Wednesday, March 02, 2011

Formal Rebuttal on women in ministry

Addendum; I just received an email response from John Hobbins that he will not link to my rebuttal - even though he said that he would - because he claims that I have not discussed "whether women are to be ordained to the offices of elder/priest and bishop." Thank goodness this was a good story anyway.

Here is my rebuttal to the following statement,
McCarthy has manufactured a strawman. Not only Heiser, but the “many churches today” of which Suzanne speaks do not argue along the lines she proposes. Rather, the argument is that it is better to err on the side of sticking to the practice of the early church on a number of questions of church order (for “Bible-only” churches, on the basis of the NT witness; for tradition-minded churches, based on the normative teaching and practice of the first four or five centuries of the life of the Church). Said churches motivate their position with care and acumen, as anyone familiar with the debate knows.
Do the churches that I have had contact with hold the belief that it is better to err on the side of sticking to the practice of the early church? And do they motivate their positions with care and acumen?

Let me respond. In the last century, Northern British Columbia was the last frontier of the British Empire. It collected an amazing group of women who left their homes in England or eastern Canada and rode horseback summer and winter through mountain passes. The next wave of women trained in jeep maintenance and drove the gravel roads through bush and swamp.

These women were trained as deaconesses, and licensed as lay readers. They taught and preached, they blessed the sacraments, they took funerals, they planned organized series of doctrinal sermons, and planted churches throughout the north of this province. These were Anglican women.

One of these women, Monica Storrs, also called God's Galloping Girl, took on the Canadian government in 1939 to protest that we did not shelter more Jews leaving Germany.

While the country was still a frontier, women were welcome as leaders and temporary incumbents. When the churches were more established and could afford a regular minister, the women were replaced by men. One of the farmers from Storrs' church, left when she was replaced and never went back. It was about 35 years later that women were finally ordained in the Anglican Church of Canada.
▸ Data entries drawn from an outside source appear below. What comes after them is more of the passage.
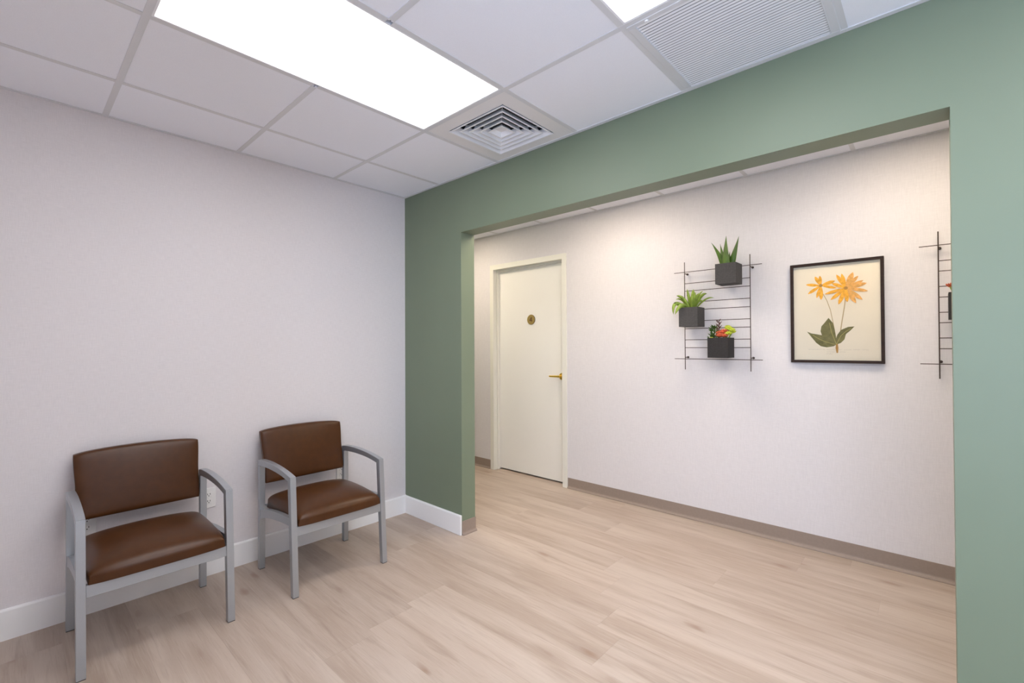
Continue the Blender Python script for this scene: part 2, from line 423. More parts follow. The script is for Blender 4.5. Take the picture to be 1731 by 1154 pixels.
# round number plaque
pc = (0.112, 1.588)
b = bmesh.new(); tube(b, (pc[0], yd, pc[1]), (pc[0], yd-0.006, pc[1]), 0.051, 40)
plq = tag(new_obj('number_plaque', b, M_plq_edge, None, bevel=0.001), 'round gold plaque with a brown 4 on the cream hall door', 'door sign')
b = bmesh.new(); tube(b, (pc[0], yd-0.006, pc[1]), (pc[0], yd-0.0085, pc[1]), 0.0495, 40)
new_obj('plaque_face', b, M_plaque, plq, bevel=0.0008)
b = bmesh.new()
def stroke(bm, p, q, w, y0, y1):
    p = Vector(p); q = Vector(q); d = (q-p).normalized(); n = Vector((-d.y, d.x))*w/2
    prism(bm, [tuple(p-n), tuple(q-n), tuple(q+n), tuple(p+n)], 1, y0, y1)
X, Z = pc
stroke(b, (X+0.009, Z-0.023), (X+0.009, Z+0.023), 0.0065, yd-0.0101, yd-0.0084)
stroke(b, (X-0.0155, Z-0.0085), (X+0.0175, Z-0.0085), 0.0060, yd-0.0102, yd-0.0084)
stroke(b, (X-0.0145, Z-0.0105), (X+0.0085, Z+0.0215), 0.0062, yd-0.0103, yd-0.0084)
new_obj('number_four', b, M_number, plq)

# ------------------------------------------------------------------ ceiling fixtures
def troffer(x0, x1, y0, y1, label, m, group):
    e = empty('ceiling_light', ((x0+x1)/2, (y0+y1)/2, H), label, 'ceiling light', group)
    w, d = (x1-x0)/2-0.012, (y1-y0)/2-0.012; f = 0.008
    b = bmesh.new()
    for a in ((-w, w, -d, -d+f), (-w, w, d-f, d), (-w, -w+f, -d+f, d-f), (w-f, w, -d+f, d-f)):
        box(b, *a, 0.0005, 0.030)
    new_obj('frame', b, M_vent, e)
    new_obj('diffuser', bx(-w+f, w-f, -d+f, d-f, 0.006, 0.009), m, e)
    new_obj('housing', bx(-w, w, -d, d, 0.0305, 0.09), M_vent, e)
    return e
G1 = 'recessed panel lights of the waiting room'
troffer(GX[2], GX[3], YL[2], YL[0], 'large glowing rectangular light panel left of the square vent', M_panel, G1)
troffer(GX[4], GX[5], YL[2], YL[0], 'glowing light panel at the top edge beside the slatted return grille', M_panel, G1)
troffer(GX[6], GX[7], YL[2], YL[0], 'light panel over the right side, outside the frame', M_panel, G1)
for n, i in enumerate(hall_cells):
    troffer(hx[i], hx[i+1], hy[1], hy[2], ['warm square light panel in the hall ceiling above the numbered door', 'warm square light panel in the hall ceiling between door and rack', 'warm square light panel in the hall ceiling above the cut-off wire rack', 'warm square light panel at the far right end of the hall ceiling'][n], M_hall, 'hall ceiling lights')

# four-way supply diffuser
e = empty('air_diffuser', ((GX[2]+GX[3])/2, GY0/2, H), 'square four-way louvred air vent between the big light panel and green wall', 'air vent')
w, d, hs = T/2-0.004, -GY0/2-0.004, 0.205
b = bmesh.new()
for a in ((-w, w, -d, -hs), (-w, w, hs, d), (-w, -hs, -hs, hs), (hs, w, -hs, hs)): box(b, *a, 0.0026, 0.006)
new_obj('face_panel', b, M_ventp, e)
def ring(ho, hi, z0, z1, th=0.0012):
    """square frustum louvre, wide edge low"""
    bm = bmesh.new()
    def sq(h, z): return [bm.verts.new(p) for p in ((-h, -h, z), (h, -h, z), (h, h, z), (-h, h, z))]
    lp = 0.009
    prof = [(ho, z0), (ho-lp, z0), (hi, z1), (hi, z1+th*2), (ho-lp, z0+th*1.5), (ho, z0+th*1.5)]
    L_ = [sq(h, z) for h, z in prof]
    for A, B in zip(L_, L_[1:]+L_[:1]):
        for i in range(4):
            j = (i+1) % 4
            bm.faces.new((A[i], A[j], B[j], B[i]))
    return bm
for ho, hi, z0 in ((0.207, 0.180, -0.004), (0.165, 0.138, -0.001), (0.129, 0.102, -0.001), (0.092, 0.066, -0.001)):
    new_obj('louvre', ring(ho, hi, z0, 0.030), M_vent, e)
b = ring(0.055, 0.030, -0.001, 0.022); box(b, -0.031, 0.031, -0.031, 0.031, 0.020, 0.0225)
new_obj('louvre_centre', b, M_vent, e)
b = bmesh.new()                                   # dark duct throat above the louvres
for a in ((-hs, hs, -hs-0.003, -hs), (-hs, hs, hs, hs+0.003), (-hs-0.003, -hs, -hs, hs), (hs, hs+0.003, -hs, hs)): box(b, *a, 0.008, 0.09)
box(b, -hs, hs, -hs, hs, 0.088, 0.092)
new_obj('duct_throat', b, M_dark, e)
b = bmesh.new()
for s in (-1, 1):
    box(b, s*0.19-0.004, s*0.19+0.004, -0.19, 0.19, 0.034, 0.038); box(b, -0.19, 0.19, s*0.19-0.004, s*0.19+0.004, 0.034, 0.038)
for s in (-1, 1):
    tube(b, (0.035*s, 0.035*s, 0.032), (0.19*s, 0.19*s, 0.036), 0.003, 6); tube(b, (0.035*s, -0.035*s, 0.032), (0.19*s, -0.19*s, 0.036), 0.003, 6)
new_obj('louvre_bracket', b, M_grid, e)

# return air grille with many slats
e = empty('return_air_grille', ((GX[4]+GX[5])/2, GY0/2, H), 'white slatted return air grille in the ceiling against the green wall', 'air grille')
w, d = T/2-0.010, -GY0/2-0.010
fi = 0.028
b = bmesh.new()
for (a0, a1, c0, c1) in ((-w, w, -d, -d+0.020), (-w, w, d-0.020, d), (-w, -w+fi, -d+0.020, d-0.020), (w-fi, w, -d+0.020, d-0.020)):
    box(b, a0, a1, c0, c1, -0.002, 0.006)
new_obj('frame', b, M_grid, e, bevel=0.0015)
b = bmesh.new()
for s in (-1, 1):
    new_obj('inner_trim', bx(s*(w-fi)-0.0015, s*(w-fi)+0.0015, -d+0.020, d-0.020, -0.0035, 0.012), M_grid, e)
n = 34; ya = -d+0.020; pitch = (2*d-0.040)/n
sl = None
for k in range(n):
    yc = ya + (k+0.5)*pitch
    if sl is None:
        b = bmesh.new(); prism(b, [(-0.0053, 0.0010), (0.0053, 0.0002), (0.0053, 0.0010), (-0.0053, 0.0018)], 0, -w+fi, w-fi)
        sl = new_obj('slat', b, M_vent, e); sl.location = (0, yc, 0)
    else: inst(sl, 'slat', (0, yc, 0), e)
new_obj('backing', bx(-w+fi, w-fi, -d+0.02, d-0.02, 0.012, 0.016), M_slat_shade, e)  # grey sheet painted as the shade showing between the slats
b = bmesh.new(); tube(b, (-w+0.075, -d+0.014, -0.001), (-w+0.075, -d+0.014, -0.006), 0.007, 12)
new_obj('latch', b, M_vent, e)

# ------------------------------------------------------------------ chairs
def leg_mesh(kind, y0, y1, ox):
    b = bmesh.new()
    if kind == 'front': p = [(0.608, 0.003), (0.640, 0.003), (0.6005, 0.626), (0.566, 0.601)]
    else: p = [(0.128, 0.003), (0.160, 0.003), (0.160, 0.6155), (0.128, 0.6155)]
    prism(b, [(x-ox, z) for x, z in p], 1, y0, y1); return b

def cushion(nu, nv, fn_side, fn_top, fn_bot):
    """closed pillow from a parameter grid; u,v in -1..1, returns bmesh"""
    bm = bmesh.new(); top, bot = {}, {}
    for i in range(nu+1):
        for j in range(nv+1):
            u = -1+2*i/nu; v = -1+2*j/nv
            top[i, j] = bm.verts.new(fn_top(u, v)); bot[i, j] = bm.verts.new(fn_bot(u, v))
    for i in range(nu):
        for j in range(nv):
            bm.faces.new((top[i, j], top[i+1, j], top[i+1, j+1], top[i, j+1]))
            bm.faces.new((bot[i, j], bot[i, j+1], bot[i+1, j+1], bot[i+1, j]))
    rim = [(i, 0) for i in range(nu)] + [(nu, j) for j in range(nv)] + [(i, nv) for i in range(nu, 0, -1)] + [(0, j) for j in range(nv, 0, -1)]
    prev = [top[k] for k in rim]
    for t in (1/3, 2/3):
        cur = []
        for k in rim:
            u = -1+2*k[0]/nu; v = -1+2*k[1]/nv
            cur.append(bm.verts.new(fn_side(u, v, t)))
        for a in range(len(rim)):
            c = (a+1) % len(rim); bm.faces.new((prev[a], prev[c], cur[c], cur[a]))
        prev = cur
    last = [bot[k] for k in rim]
    for a in range(len(rim)):
        c = (a+1) % len(rim); bm.faces.new((prev[a], prev[c], last[c], last[a]))
    return bm

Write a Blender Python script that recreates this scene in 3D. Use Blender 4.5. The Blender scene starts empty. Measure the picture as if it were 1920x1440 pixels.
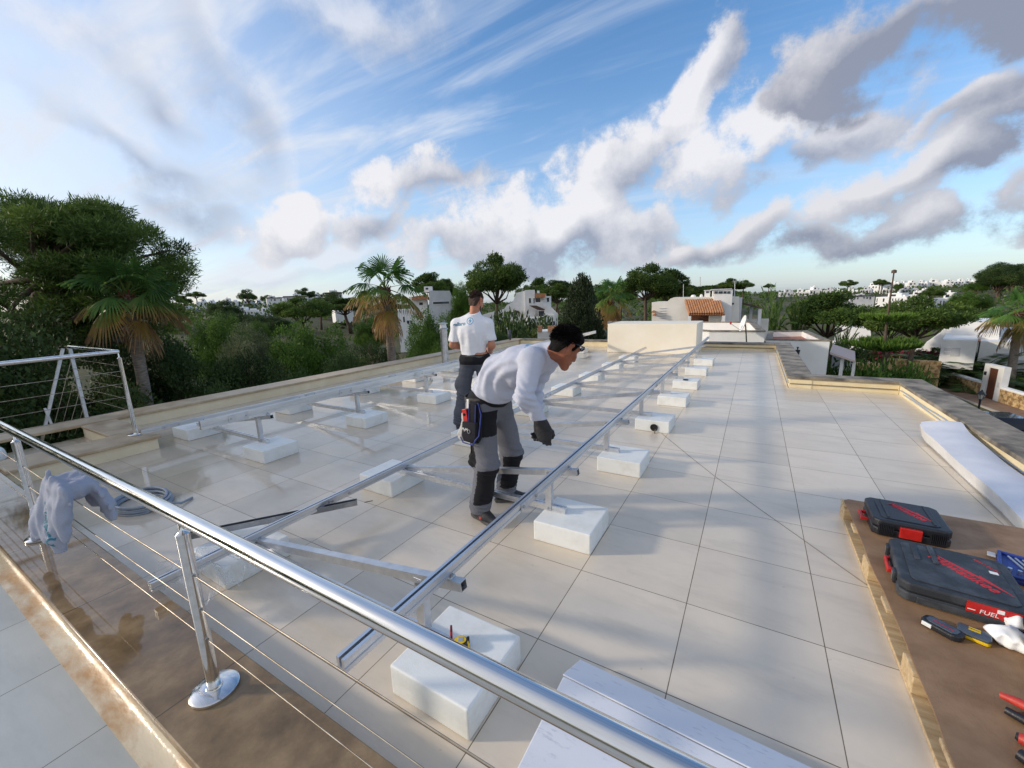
import bpy, bmesh, math, random
import numpy as np
from mathutils import Vector, Matrix
from mathutils.bvhtree import BVHTree
R = math.radians
scene = bpy.context.scene
COL = scene.collection
rng = random.Random(7)

# ------------------------------------------------------------------ camera
CAM = Vector((0, 0, 1.63))
FW = Vector((-0.49923083, 0.8438302, -0.19677187)).normalized()
RT = Vector((0.86353762, 0.50320686, -0.03294913)).normalized()
UP = Vector((-0.07121348, 0.18636914, 0.9798955)).normalized()
FPX = 767.858                                     # focal length in photo pixels (1920 wide)
cd = bpy.data.cameras.new('camera'); cam = bpy.data.objects.new('camera', cd); COL.objects.link(cam)
cam.matrix_world = Matrix(((RT.x, UP.x, -FW.x, CAM.x), (RT.y, UP.y, -FW.y, CAM.y), (RT.z, UP.z, -FW.z, CAM.z), (0, 0, 0, 1)))
cd.sensor_width = 36; cd.lens = FPX / 1920 * 36; cd.clip_start = 0.05; cd.clip_end = 6000
scene.camera = cam

# ------------------------------------------------------------------ light
SUN_EL, SUN_DIR = R(19), Vector((-0.87, -0.49, 0)).normalized()     # direction towards the sun
sd = Vector((SUN_DIR.x * math.cos(SUN_EL), SUN_DIR.y * math.cos(SUN_EL), math.sin(SUN_EL)))
sl = bpy.data.lights.new('sun', 'SUN'); sl.energy = 1.75; sl.angle = R(3.5); sl.color = (1.0, .87, .70)
so = bpy.data.objects.new('sun', sl); COL.objects.link(so); so.location = (-20, -8, 12)
so.rotation_euler = (-sd).to_track_quat('-Z', 'Y').to_euler()
SKY_STRENGTH = 0.11
scene.view_settings.view_transform = 'Standard'; scene.view_settings.look = 'None'
scene.view_settings.exposure = 0.57; scene.view_settings.gamma = 1

def ray(px, py): return (FW * FPX + RT * (px - 960) - UP * (py - 720))
def at_z(px, py, z): d = ray(px, py); return CAM + d * ((z - CAM.z) / d.z)
def at_d(px, py, dist): d = ray(px, py); return CAM + d * (dist / math.hypot(d.x, d.y))     # a point at that ground distance
def at_y(px, py, y): d = ray(px, py); return CAM + d * (y / d.y)

# ------------------------------------------------------------------ sky: Nishita with clouds by direction
W = bpy.data.worlds.new('World'); scene.world = W; W.use_nodes = True
wt = W.node_tree; N = wt.nodes; L = wt.links; N.clear()
def wn(t, **k):
    n = N.new(t)
    for a, b in k.items(): setattr(n, a, b)
    return n
def wmath(op, a, b=None, c=None, clamp=False):
    n = wn('ShaderNodeMath', operation=op); n.use_clamp = clamp
    for i, v in enumerate((a, b, c)):
        if v is None: continue
        if isinstance(v, (int, float)): n.inputs[i].default_value = v
        else: L.new(v, n.inputs[i])
    return n.outputs[0]
def wmix(f, a, b):
    n = wn('ShaderNodeMix', data_type='RGBA'); n.clamp_factor = True
    for s, v in ((n.inputs[0], f), (n.inputs[6], a), (n.inputs[7], b)):
        if isinstance(v, (int, float)): s.default_value = v
        elif isinstance(v, tuple): s.default_value = (*v, 1)
        else: L.new(v, s)
    return n.outputs[2]
wout = wn('ShaderNodeOutputWorld'); wbg = wn('ShaderNodeBackground'); wbg.inputs[1].default_value = SKY_STRENGTH
L.new(wbg.outputs[0], wout.inputs[0])
sky = wn('ShaderNodeTexSky', sky_type='NISHITA'); sky.sun_disc = False; sky.sun_elevation = SUN_EL
sky.sun_rotation = math.atan2(sd.x, sd.y); sky.altitude = 20; sky.air_density = 1.0; sky.dust_density = 1.2; sky.ozone_density = 3.0
tc = wn('ShaderNodeTexCoord'); DIR = tc.outputs['Generated']
sep = wn('ShaderNodeSeparateXYZ'); L.new(DIR, sep.inputs[0])
def noise(vec, scale, detail=6, rough=.55, dist=0.0):
    n = wn('ShaderNodeTexNoise'); n.inputs['Scale'].default_value = scale; n.inputs['Detail'].default_value = detail
    n.inputs['Roughness'].default_value = rough; n.inputs['Distortion'].default_value = dist; L.new(vec, n.inputs['Vector'])
    return n
def wdot(vec, v):
    n = wn('ShaderNodeVectorMath', operation='DOT_PRODUCT'); L.new(vec, n.inputs[0]); n.inputs[1].default_value = v
    return n.outputs['Value']
# plane-projected coordinate for high thin cloud
zc = wmath('ADD', wmath('MAXIMUM', sep.outputs[2], 0.0), 0.12)
comb = wn('ShaderNodeCombineXYZ'); L.new(wmath('DIVIDE', sep.outputs[0], zc), comb.inputs[0]); L.new(wmath('DIVIDE', sep.outputs[1], zc), comb.inputs[1])
# ragged edges: one coarse warp of the direction, one fine erosion
n0 = noise(DIR, 5.0, 2, .6); n1 = noise(DIR, 6.0, 8, .68)
warp = wn('ShaderNodeVectorMath', operation='MULTIPLY_ADD'); L.new(n0.outputs[1], warp.inputs[0]); warp.inputs[1].default_value = (.17,) * 3
L.new(DIR, warp.inputs[2]); WD = warp.outputs[0]; WOFF = Vector((.085, .085, .085))
vor = wn('ShaderNodeTexVoronoi', feature='F1'); vor.inputs['Scale'].default_value = 9.5; vor.inputs['Detail'].default_value = 1.0; vor.inputs['Roughness'].default_value = .5; vor.normalize = False
L.new(WD, vor.inputs['Vector'])
NS = wmath('ADD', wmath('MULTIPLY', wmath('SUBTRACT', .66, vor.outputs['Distance']), .20), wmath('MULTIPLY', wmath('SUBTRACT', n1.outputs[0], .5), 1.05))      # billows and wisps
def pdir(px, py): return ray(px, py).normalized()
def blob(px, py, ax, ay, ang=0, src=None):
    """soft elliptic puff in a fixed direction of the sky (half axes in degrees-like photo units, tilt in degrees): falls from 1 to 0"""
    c0 = pdir(px, py); ex = (pdir(px + 10, py) - c0); k = ex.length / 10; ex.normalize(); ey = (pdir(px, py - 10) - c0); ey.normalize()
    ca, sa = math.cos(R(ang)), math.sin(R(ang)); ax *= 1.45; ay *= 1.4; u = (ex * ca + ey * sa).normalized(); w = u.cross(c0); w = -w if w.dot(ey) < 0 else w; w.normalize()
    n3 = u.cross(w)
    m3 = Matrix((u / (ax * k), w / (ay * k), n3 / .9))            # rows: ellipse frame
    q = Matrix((u, w, n3)).to_euler('XYZ')
    mpn = wn('ShaderNodeMapping', vector_type='POINT'); L.new(WD if src is None else src, mpn.inputs[0])
    # mapping = rotate(scale(p)) cannot do scale after rotation, so use TEXTURE type: inverse order
    mpn.vector_type = 'TEXTURE'; mpn.inputs['Location'].default_value = c0 + WOFF if src is None else c0
    mpn.inputs['Rotation'].default_value = Matrix((u, w, n3)).transposed().to_euler('XYZ'); mpn.inputs['Scale'].default_value = (ax * k, ay * k, .9)
    g = wn('ShaderNodeTexGradient', gradient_type='SPHERICAL'); L.new(mpn.outputs[0], g.inputs[0])
    return g.outputs['Fac'], mpn.outputs[0]
def cloud(base, blobs, soft, bright, grey, density=1.0, lift=0.0, amp=2.5, thr=.10):
    """puffs merge into one layer, lit on their upper and left side"""
    m = None; sh = None
    for b in blobs:
        body, q = blob(*b[:5])
        w = wmath('MULTIPLY', wdot(q, (-.35 , .8, 0)), body)
        if len(b) > 5: w = wmath('MULTIPLY_ADD', body, b[5], w)
        m = body if m is None else wmath('MAXIMUM', m, body)
        sh = w if sh is None else wmath('ADD', sh, w)
    e = wmath('MULTIPLY_ADD', NS, amp, m); e = wmath('MULTIPLY', e, wmath('MULTIPLY', m, 5.0, None, True))
    a = wn('ShaderNodeMapRange', interpolation_type='SMOOTHSTEP'); L.new(e, a.inputs[0]); a.inputs[1].default_value = thr; a.inputs[2].default_value = thr + soft
    alpha = wmath('MULTIPLY', a.outputs[0], density)
    s = wmath('ADD', wmath('MULTIPLY_ADD', sh, 1.7, .5 + lift), wmath('MULTIPLY', NS, 1.9), None, True)
    return wmix(alpha, base, wmix(s, grey, bright))
c = sky.outputs[0]
hs = wn('ShaderNodeHueSaturation'); hs.inputs['Saturation'].default_value = 1.14; hs.inputs['Value'].default_value = 1.45; L.new(c, hs.inputs['Color']); c = hs.outputs[0]
K = 1.0 / SKY_STRENGTH
def lum(r, g, b, s=1.0): return tuple(((v / 255) ** 2.2) * s * K * 0.66 for v in (r, g, b))
# thin cirrus streaks
mp = wn('ShaderNodeMapping'); mp.inputs['Rotation'].default_value = (0, 0, R(62)); mp.inputs['Scale'].default_value = (.5, 2.6, 1); L.new(comb.outputs[0], mp.inputs[0])
ci = noise(mp.outputs[0], 1.3, 5, .6, .6)
ca_ = wn('ShaderNodeMapRange', interpolation_type='SMOOTHSTEP'); L.new(ci.outputs[0], ca_.inputs[0]); ca_.inputs[1].default_value = .42; ca_.inputs[2].default_value = .78
ci_left, _ = blob(430, 330, 760, 480, 0, DIR)
hz = wn('ShaderNodeMapRange', interpolation_type='SMOOTHSTEP'); L.new(sep.outputs[2], hz.inputs[0]); hz.inputs[1].default_value = .5; hz.inputs[2].default_value = 0.0
cf = wmath('MULTIPLY', ca_.outputs[0], wmath('MULTIPLY_ADD', ci_left, 1.2, .30))
c = wmix(cf, c, lum(226, 234, 248))
# milky veil low over the horizon and towards the sun
veil, _ = blob(120, 330, 800, 520, 0, DIR)
c = wmix(wmath('MULTIPLY', veil, .55), c, lum(222, 230, 243))
c = wmix(wmath('MULTIPLY', hz.outputs[0], .42), c, lum(206, 222, 245))
back = wmath('MULTIPLY_ADD', wdot(DIR, (.51, -.86, .0)), 1.3, .35, True)
c = wmix(wmath('MULTIPLY', back, .8), c, lum(214, 217, 224))      # even pale veil added to the unseen sky behind, whitening the ambient light
sunside = wmath('POWER', wmath('MAXIMUM', wdot(DIR, sd), 0.0), 3.0)
c = wmix(wmath('MULTIPLY', sunside, .4, None, True), c, lum(255, 249, 238, 1.1))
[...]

But now in Vancouver today, in the church where Jim Packer and David Short teach, women are not welcome as ordained ministers. These men associate with John Piper and Bruce Ware. Somehow, the thought of either of these two men on horseback makes me chuckle. And not only horseback through the mountains, but on your back under a jeep. Anyway, Piper says that men may not diddle in the garage, so we know why women had to do it.

Yup. I am ashamed at the stance of any Canadian Anglican church which does not support the ordination of women. And, no I don't think that the Anglican church which I attended handled this issue with care and acumen. I don't know how much to say on this score. I think the conservative leadership were somewhat deceitful on this issue. They did not articulate their position on the ordination of women in public. It has all come out in a roundabout way.

It is not an issue of maintaining a traditional stance, but it is a matter of an Englishman, an Australian and an American all united in trying to stuff Canadian women back in the box, after they have been out of it since the middle of the 19th century, when intrepid British women with nothing better to do, came to the last frontier and traveled through the north to succour isolated farmers and trappers.

Note: These women may have all been oddities and eccentrics, but their ministrations were much appreciated at the time, and they did not lack initiative and assertiveness, analytical skills or hard headed decision making ability. They give the lie to complementarianism every which way.

4 comments:

Kristen said...

It was certainly not a "straw man" to take the idea, "Junia was an apostle only in the sense that she was a missionary, but this doesn't mean women can be pastors" to its logical conclusions. If a woman can be a missionary but may not be a pastor, then in essence she is being told, "Come and get the job started, but if you want to stay after it's established, you must step down, sit down, and be quiet."

Daughters of the Church by Tucker and Liefield details countless women in the last two centuries who were allowed to be missionaries with authority (including authority for pastoral tasks like counseling the young, growing flock) until churches were well established, and then made to step down. The book doesn't mention Monica Storrs, but she is clearly in the ranks of Mary Slessor, Amy Carmichael, Lottie Moon, and many others.

kulibali said...

Tradition, care and acumen were no less in use in the doctrines of the church before that gadfly William Wilberforce.

There are some things it's not OK to "tolerate".

Anonymous said...

I am confused. Isn't John Hobbins' wife an ordained minister?

Mara Reid said...

Bravo, Suzanne.
As the descendant of homesteaders in the U.S. and with family in Wyoming, the first state to give women the vote, I appreciate these words more than you know.

I come from pioneer stock and will never fit into the sweet, little box that Piper, Ware, or any other men try to build for me.
In their zeal to define and supposedly protect womanhood, they destroy souls and crush the God-given pioneer spirit often referred to evangelism.

I'm sorry that those in the Anglican Church have given ear to this horrid teaching.
May the resistence to such madness increase.